Hele darbeler bu ülkede bundan sonra daha zor bilesiniz. Bırakın darbeyi marbeyi 2023’ü bekleyin. Sandık belirler bu işi. Kim gelirse gelsin başımızın üstünde taşırız geleni. Bu halk kimi nereye koyacağını iyi bilir. “Usta terzi dar kumaştan bol gömlek diker” misali, halkta hangi kumaştan ne yapacağını bilir. Eğrinin ve doğrunun hesabını halka bırakın. Halkı güdülecek bir sürü sayanların elbette hesabı yapılacaktır. Halkın bahçesinden kral bile olsa bir elma yese, o halkın tebaası ağacı kökünden söker atar bilesiniz. Unutmayalım ki, Devlet ve milletin mukadderatında milli irade esastır. Bir ülkeye en büyük ihanet, halkın iradesine karşı gelmektir. Hiçbir kurum kendisini siyaset yapma göreviyle, hükümetin, ülkeyi yönetme sorumluluğunu gasp etme ya da hükümeti hizalama göreviyle mükellef değildir.
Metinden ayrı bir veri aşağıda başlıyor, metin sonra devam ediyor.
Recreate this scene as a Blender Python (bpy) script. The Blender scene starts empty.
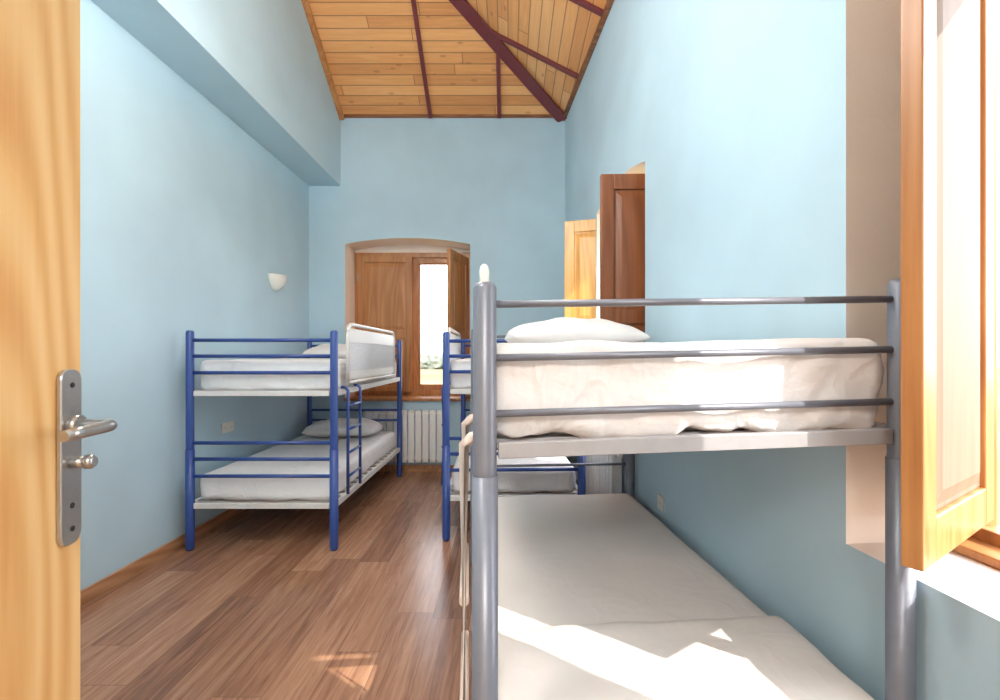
import bpy, bmesh, math, random
from mathutils import Vector, Matrix, noise
random.seed(4)
S=bpy.context.scene
try: S.view_settings.view_transform='Standard'
except Exception: pass
CH=1.32; F=480.0

def lin(c):
    o=[]
    for v in c[:3]:
        v=v/255.0
        o.append(v/12.92 if v<=0.04045 else ((v+0.055)/1.055)**2.4)
    return (o[0],o[1],o[2],1.0)

# ------------------------------------------------------------ node helpers
class NB:
    def __init__(s,name):
        s.m=bpy.data.materials.new(name); s.m.use_nodes=True
        s.nt=s.m.node_tree; s.N=s.nt.nodes; s.L=s.nt.links
        s.b=[n for n in s.N if n.type=='BSDF_PRINCIPLED'][0]
        s.out=[n for n in s.N if n.type=='OUTPUT_MATERIAL'][0]
    def n(s,t,**k):
        x=s.N.new(t)
        for a,v in k.items(): setattr(x,a,v)
        return x
    def lk(s,a,b): s.L.new(a,b)
    def inp(s,sock,v):
        if hasattr(v,'is_linked') or hasattr(v,'links'): s.lk(v,sock)
        else: sock.default_value=v
    def math(s,op,a,b=0.0,c=None):
        x=s.n('ShaderNodeMath',operation=op); s.inp(x.inputs[0],a); s.inp(x.inputs[1],b)
        if c is not None: s.inp(x.inputs[2],c)
        return x.outputs[0]
    def obj(s): return s.n('ShaderNodeTexCoord').outputs['Object']
    def mapping(s,vec,scale,loc=(0,0,0)):
        x=s.n('ShaderNodeMapping'); s.lk(vec,x.inputs[0]); x.inputs['Scale'].default_value=scale; x.inputs['Location'].default_value=loc
        return x.outputs[0]
    def noise(s,vec,scale=1,detail=4,rough=.5,dist=0):
        x=s.n('ShaderNodeTexNoise'); s.lk(vec,x.inputs['Vector']); x.inputs['Scale'].default_value=scale
        x.inputs['Detail'].default_value=detail; x.inputs['Roughness'].default_value=rough; x.inputs['Distortion'].default_value=dist
        return x.outputs['Fac']
    def ramp(s,f,stops):
        x=s.n('ShaderNodeValToRGB'); s.lk(f,x.inputs[0]); e=x.color_ramp.elements
        while len(e)<len(stops): e.new(.5)
        for i,(p,c) in enumerate(stops): e[i].position=p; e[i].color=c
        return x.outputs['Color']
    def mix(s,f,a,b,mode='MIX'):
        x=s.n('ShaderNodeMixRGB',blend_type=mode); s.inp(x.inputs[0],f); s.inp(x.inputs[1],a); s.inp(x.inputs[2],b)
        return x.outputs[0]
    def bump(s,h,strength=.2,dist=.01):
        x=s.n('ShaderNodeBump'); x.inputs['Strength'].default_value=strength; x.inputs['Distance'].default_value=dist
        s.lk(h,x.inputs['Height']); s.lk(x.outputs[0],s.b.inputs['Normal'])
    def col(s,c): s.inp(s.b.inputs['Base Color'],c)
    def rough(s,r): s.inp(s.b.inputs['Roughness'],r)

def paint(name,c,rough=.8,var=.06,bs=.15):
    m=NB(name); o=m.obj(); f=m.noise(o,1.3,3)
    c0=lin(c); a=tuple(v*(1-var) for v in c0[:3])+(1,); b=tuple(min(1,v*(1+var)) for v in c0[:3])+(1,)
    m.col(m.ramp(f,[(.35,a),(.65,b)])); m.rough(rough)
    m.bump(m.noise(o,18,6,.6),bs,.01); return m.m
def plain(name,c,rough=.4,metal=0,ns=40,bs=.03):
    m=NB(name); o=m.obj(); f=m.noise(o,ns,3)
    c0=lin(c); a=tuple(v*.93 for v in c0[:3])+(1,)
    m.col(m.ramp(f,[(.3,a),(.7,c0)])); m.rough(rough); m.b.inputs['Metallic'].default_value=metal
    m.bump(f,bs,.002); return m.m
def wood(name,cd,cm,cl,axis=2,k=14,rough=.35,knots=True,stretch=.05,rings=13,ringw=.3):
    m=NB(name); o=m.obj(); sc=[k,k,k]; sc[axis]=k*stretch
    v=m.mapping(o,tuple(sc)); f=m.noise(v,1,5,.6,.6)
    fine=[k*6]*3; fine[axis]=k*.25
    f2=m.noise(m.mapping(o,tuple(fine)),1,3,.5,0)
    sc2=[3.2,3.2,3.2]; sc2[axis]=.42
    r=m.noise(m.mapping(o,tuple(sc2)),1,1,.4,.3)
    w=m.math('MULTIPLY_ADD',m.math('SINE',m.math('MULTIPLY',r,rings*6.283)),.5,.5)
    g=m.math('ADD',m.math('MULTIPLY',f,.75-ringw),m.math('MULTIPLY',w,ringw))
    g=m.math('ADD',g,m.math('MULTIPLY',f2,.25))
    c=m.ramp(g,[(.22,lin(cd)),(.48,lin(cm)),(.75,lin(cl))])
    if knots:
        vo=m.n('ShaderNodeTexVoronoi'); sc3=[5,5,5]; sc3[axis]=2.2
        m.lk(m.mapping(o,tuple(sc3)),vo.inputs['Vector']); vo.inputs['Scale'].default_value=1.0
        kf=m.math('LESS_THAN',vo.outputs['Distance'],.06)
        c=m.mix(m.math('MULTIPLY',kf,.45),c,tuple(v*.6 for v in lin(cd)[:3])+(1,))
    m.col(c); m.rough(rough); m.bump(f,.06,.003); return m.m
def planks(name,along,cross,width,length,stops,groove,rough,gw=.03,grain=1.0,knots=False,gb=.4,rv=.25):
    m=NB(name); o=m.obj(); sp=m.n('ShaderNodeSeparateXYZ'); m.lk(o,sp.inputs[0])
    a=sp.outputs[along]; c=sp.outputs[cross]
    cw=m.math('DIVIDE',c,width); i=m.math('FLOOR',cw)
    wn=m.n('ShaderNodeTexWhiteNoise',noise_dimensions='1D'); m.lk(i,wn.inputs['W'])
    al=m.math('ADD',m.math('DIVIDE',a,length),wn.outputs['Value']); j=m.math('FLOOR',al)
    cb=m.n('ShaderNodeCombineXYZ'); m.lk(i,cb.inputs[0]); m.lk(j,cb.inputs[1])
    w2=m.n('ShaderNodeTexWhiteNoise',noise_dimensions='2D'); m.lk(cb.outputs[0],w2.inputs['Vector']); r=w2.outputs['Value']
    cv=m.n('ShaderNodeCombineXYZ')
    m.lk(m.math('MULTIPLY',a,2.2),cv.inputs[0]); m.lk(m.math('MULTIPLY',c,34*grain),cv.inputs[1]); m.lk(m.math('MULTIPLY',r,37),cv.inputs[2])
    f=m.noise(cv.outputs[0],1,6,.65,.9)
    g=m.math('ADD',m.math('MULTIPLY',f,1-rv),m.math('MULTIPLY',r,rv))
    col=m.ramp(g,stops)
    if knots:
        cv2=m.n('ShaderNodeCombineXYZ'); m.lk(m.math('MULTIPLY',a,3.5),cv2.inputs[0]); m.lk(m.math('MULTIPLY',c,9),cv2.inputs[1]); m.lk(m.math('MULTIPLY',r,31),cv2.inputs[2])
        vo=m.n('ShaderNodeTexVoronoi'); m.lk(cv2.outputs[0],vo.inputs['Vector']); vo.inputs['Scale'].default_value=1
        kf=m.math('LESS_THAN',vo.outputs['Distance'],.12)
        col=m.mix(m.math('MULTIPLY',kf,.3),col,lin((120,66,34)))
    fr=m.math('FRACT',cw); e=m.math('MINIMUM',fr,m.math('SUBTRACT',1.0,fr)); gl=m.math('LESS_THAN',e,gw)
    fa=m.math('FRACT',al); ea=m.math('MINIMUM',fa,m.math('SUBTRACT',1.0,fa)); ga=m.math('LESS_THAN',ea,.0018)
    gg=m.math('MAXIMUM',gl,ga)
    col=m.mix(m.math('MULTIPLY',gg,gb),col,lin(groove)); m.col(col); m.rough(rough)
    m.bump(m.math('SUBTRACT',m.math('MULTIPLY',f,.15),gg),.25,.003); return m.m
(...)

Meşru siyasi mekanizmaların dışına çıkarak hükümete karşı provokasyon tertip etmeye kalkanlar ve buna çanak tutan siyasilerin, milletin iradesiyle hiçbir ilgisi ilgisi yoktur. TBMM'ye karşı, millete karşı hukukun dışına, demokrasinin dışına çıkarak, Cumhuriyet'e karşı bir girişimde bulunarak birtakım tertipler içine girenler vatan hainidir. Aynı Kenan Evren gibi rütbesi, sıfatı, konumu, geçmişi, kimliği ne olursa olsun tarih çöplüğüne gömülmeye muktedirdir. İster siyasetçi olsun, isterse asker hepsi halkın tokatından nasibini alacaktır.
Sonuç olarak; kimse boşuna Türkiye Cumhuriyetinin geleceğine karşı palazlanmasın, yoksa yok olup milletin karşısında yok olmaya mahkumdur. Haydi bakalım Halep oradaysa arşın da burada görelim bakalım.
Biz Ezanla geldik salayla gideriz. Ama sizide o çöplüğe gömeriz. Milletin sabrını test etmeye kalkmayın.